Invention comes to the fore in this section, the poet creating a series of fictions to tell a difficult truth—that his celebration of the self includes everyone, regardless of race, identity, or place in society. The novelist Ron Carlson has remarked that he always writes from personal experience, whether he has had it or not, and this fiction-making guides Whitman’s imaginings of a hunting party, a sea voyage, a clam dig, a trapper’s marriage to an Indian girl, a drama with an escaped slave. His vignettes are not less powerful than the testimony of his senses, because he chooses to highlight details that seem to come straight from life—“the sparkle and scud” of the Yankee clipper at sail, the trowser-ends tucked into his boots, the “coarse clean locks” of the Indian girl and the “coarse clean clothes” (marvelous echo!) of the fugitive slave. The more dazzling the invention, the more it must be grounded in believable particularity.

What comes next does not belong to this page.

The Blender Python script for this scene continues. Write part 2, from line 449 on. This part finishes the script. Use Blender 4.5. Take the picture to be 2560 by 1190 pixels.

“Tell all the truth but tell it slant,” said Emily Dickinson. “Success in circuit lies.” Poetic invention is a circular form of truth-telling, which Whitman employs at critical moments in the poem, often to extend his democratic self into new political terrain. Behind a mask the poet may speak more plainly. (It is no accident that among the heteronyms devised by the Portuguese poet Fernando Pessoa was a Whitman-like character, Alberto Caeiro, a shepherd, “a mystic, but only of the body,” who sang Nature in the same full-throated voice as the American bard.) In poetic monologues and portraits of real and imaginary historical characters we discover what Dickinson called “the truth’s superb surprise.” But danger lurks when the poet is inventing. No wonder Whitman keeps his fire-lock nearby. There is always someone at the door.

~ CM

Question

Whitman gives us three lines about going out to look for clams and then sharing clam chowder with the group of men. What is the effect of Whitman’s invoking the reader at the end of this short scene and telling us: “You should have been with us that day round the chowder-kettle”?